The European Commission was right to allow Clearstream Banking AG, a unit of Deutsche Boerse, to comply with US sanctions on Iran and therefore interrupt payments to an Tehran-controlled holding, the European Union’s General Court said on Wednesday.
The Court added that the plaintiff IFIC Holding AG is a German company whose shares are held indirectly by the Iranian State and which itself has shareholdings in various German undertakings.
“The Commission did not err in its assessment by not taking into account the applicant’s interests or by failing to examine whether less onerous alternatives existed,” the Court said.
In August 2020, judgment creditors of Iran filed a complaint in the United States District Court for the Southern District of New York, seeking turnover of Iranian assets, they said belonged to the Central Bank of Iran, Bank Markazi.
At the time, Clearstream said it considers any claims for damages against it in this context to be unfounded and will take all necessary and appropriate measures to decisively defeat such claims.
For several years, US authorities had targeted Clearstream, looking at possible violations of money laundering and Iran sanctions laws.
Deutsche Boerse had denied wrongdoing.
Early in 2018, Iran’s central bank, Bank Markazi, has filed a suit in Luxembourg against Deutsche Boerse’s Clearstream unit seeking to recover $4.9 billion in assets plus interest.

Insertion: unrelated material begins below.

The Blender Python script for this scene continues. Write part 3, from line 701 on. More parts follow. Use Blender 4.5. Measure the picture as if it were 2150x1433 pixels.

The assets were frozen on suspicion of terror financing and as compensation for the victims of the September 11, 2001, attacks.
Iranian assets also remain frozen in connection with a court case over the bombing of a US Marine barracks in Lebanon in 1983 that killed 241 Americans.
In April 2020, a Luxembourg court said it blocked a long-running US request to transfer $1.6 billion in Iranian assets to victims of the September 11 attacks.
However, the statement added that the ruling was not final and could be appealed at Luxembourg’s highest court.